183 В своих предвоенных записках об Анне Андреевне я не решилась рассказать об одном происшествии, случившемся, если мне не изменяет память, весною 1941 года. Я знала, что за мной и за моей квартирой следят, ждала обыска – и ареста – со дня на день и старалась навещать Анну Андреевну пореже. (Об этой поре моей жизни см. главу «В промежутке» – «Записки», т. 1.) Но иногда все-таки я навещала ее. Однажды, движением отчаяния, А. А. протянула мне какой-то пакет; затем написала на клочке несколько строк и, когда я прочитала их, сожгла в пепельнице. Точного текста не помню; смысл же такой: если я не возьму пакет – она вынуждена будет бросить бумаги в Фонтанку, деть их ей некуда, а держать дома нельзя. Я кивнула, сунула в портфель завернутую в газету пачку квадратных, тетрадного размера, листков и простилась. Спускаясь по лестнице, подумала: что же это я делаю? У нее нельзя, да ведь и у меня нельзя. Я дошла до ворот и вернулась: рассказать Анне Андреевне все о новых своих злоключениях и отдать пакет ей. Она не упрекнет меня, думала я, убыстряя обратный шаг, но – и тут шаг мой замедлился – мало ли у нее тревог! теперь станет «одной тревогой боле». Уже дойдя почти что до порога лестницы, я снова вернулась к воротам и вышла на Фонтанку. Надо было решать. Домой – ни в коем случае, и, как назло, ни одно надежное имя не приходило на ум. В эту минуту на набережной показалось такси – не очень частое явление в ту пору. Я порылась в сумочке и помахала рукой. Если за мной следят, машина даст мне возможность на некоторое время скрыться из глаз. А в машине обдумаю, как быть дальше. Я велела шоферу ехать на Петроградскую, объехав предварительно Марсово Поле. Пусть перевезет на ту сторону, там, невидимкой, пересяду в трамвай, а по дороге решу. В самом деле, думала я, ведь Ленинград – мой родной город, здесь столько моих сверстников, одноклассников, однокурсников, столько сотрудников редакции, где я работала одиннадцать лет, столько друзей по тюремным очередям – неужели сейчас никого не найдется, кто снимет груз с моих плеч и примет на свои?

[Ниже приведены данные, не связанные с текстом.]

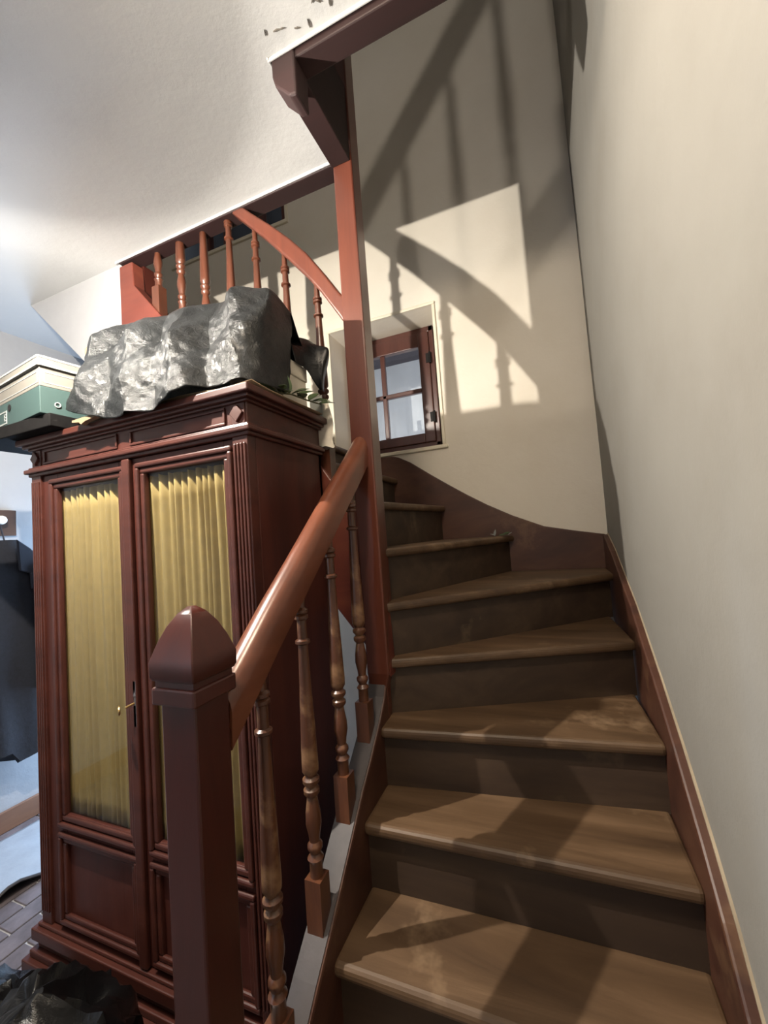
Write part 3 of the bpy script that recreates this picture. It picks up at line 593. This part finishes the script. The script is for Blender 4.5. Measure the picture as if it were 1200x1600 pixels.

В машине меня осенило имя: Мария Яковлевна Варшавская (см. «Записки», т. 1). Имя оказалось угаданным верно. Сквозь террор, войну, блокаду, эвакуацию, сквозь новые и новые спазмы террора – пакет сохранился, был возвращен мне в 1958 году, а мною – Анне Андреевне.

У этой истории забавный конец.

– Представь себе, – сказал мне весною 1958-го мой брат Коля, друживший с Лукницким, – Павел Николаевич счастлив: к нему внезапно вернулся кусок жизнеописания Николая Степановича, который в течение многих лет считался безнадежно утраченным.

– Да что ты! Вот чудеса! – ответила я, и мы вместе от души порадовались находке.

О П. Н. Лукницком и о совместной работе Ахматовой и Лукницкого над изучением жизни и творчества Н. Гумилева (для будущих «Трудов и дней») см. «Встречи».